Soren Siegumfeldt String Swing - This Is Meschiya Lake - CD/LP

Soren Siegumfeldt String Swing - This Is Meschiya Lake - CD/LP

Regular price £10.00 Sale

Soren Siegumfeldt first encountered Meschiya Lake in the documentary 'True Family' - a challenging film about a girl who plays traditional jazz with her band on the streets of New Orleans. When Hurricane Katrina strikes and the floods destroy everything, the road back is long and harrowing. It's a struggle against a natural disaster, against euphoric drugs, and much more. It's hard not to feel strong emotion when the unbreakable practitioners of the city's proudest traditions once again stand in the French Quarter, as Meschiya's voice fills up the streets, while swing dancers give their all and tourists film, clueless as to the drama that has unfolded just before.
Meschiya Lake is one of the best singers in New Orleans. Many years of hard work have resulted in her rise to the top in a city where the competition among musicians is famously tough. Leading up to the recording with String Swing, Meschiya and her small family stayed with Soren Siegumfeldt for a warm and sunny week in Copenhagen.
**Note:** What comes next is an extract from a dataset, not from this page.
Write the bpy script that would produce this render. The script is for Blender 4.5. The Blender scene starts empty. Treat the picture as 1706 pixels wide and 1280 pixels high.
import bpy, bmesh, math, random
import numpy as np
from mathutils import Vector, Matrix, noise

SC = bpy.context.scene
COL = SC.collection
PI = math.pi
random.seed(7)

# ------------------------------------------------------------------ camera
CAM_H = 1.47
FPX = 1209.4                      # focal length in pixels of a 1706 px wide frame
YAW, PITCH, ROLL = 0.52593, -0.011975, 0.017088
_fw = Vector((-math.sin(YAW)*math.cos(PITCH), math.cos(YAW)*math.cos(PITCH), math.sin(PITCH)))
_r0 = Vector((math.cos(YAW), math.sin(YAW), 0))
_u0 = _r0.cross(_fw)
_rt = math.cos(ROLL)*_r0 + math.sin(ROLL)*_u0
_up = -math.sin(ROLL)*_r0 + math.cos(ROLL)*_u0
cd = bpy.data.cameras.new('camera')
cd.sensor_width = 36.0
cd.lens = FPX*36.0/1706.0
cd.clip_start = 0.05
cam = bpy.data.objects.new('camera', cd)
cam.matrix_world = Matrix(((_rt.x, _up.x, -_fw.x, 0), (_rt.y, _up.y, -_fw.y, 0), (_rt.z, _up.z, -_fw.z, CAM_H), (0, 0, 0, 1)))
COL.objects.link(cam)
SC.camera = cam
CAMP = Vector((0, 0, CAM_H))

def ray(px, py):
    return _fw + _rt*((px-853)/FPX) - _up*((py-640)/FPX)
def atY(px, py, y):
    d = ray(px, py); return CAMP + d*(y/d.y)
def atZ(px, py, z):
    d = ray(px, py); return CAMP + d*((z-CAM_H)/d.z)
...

Meschiya is a woman with a lot of heart, so the song-writing came to them easily as they composed half the material for the album together during that time.
String Swing started as a series of Django Reinhardt tribute jam sessions in a colonial garden house on the island of Amager. Fast forward more than a few years, and only the bandleader (Soren Siegumfeldt) and guitarist Jacob Fischer are still present from the early days - the other musicians here include the exciting rhythm section from Six City Stompers.
Clarinettist Peter Fuglsang, and trumpeter Bjorn Ingelstam both play brilliantly on Nick Cave's dark 'Up Jumped The Devil', an arrangement that brings to mind how it might have sounded if Duke Ellington had gotten his hands on it. On the song 'Lungs', Townes van Zandt's beautiful but sad story, Moslem Rahal (known as perhaps Syria's best bamboo flute player) creates magic on both neo and kaval flutes.
And last but certainly not least, there is the original creator of the project, Soren Siegumfeldt, moving freely between sub-genres of jazz, with the abilities to mine musical gold from unexpected places and cover lots of spiritual ground. He always conveys elements of fun, but never without meaning or emotional depth. The music is immediately captivating, but always retains a wistful honesty, whether he is reaching for the whimsical or dramatic.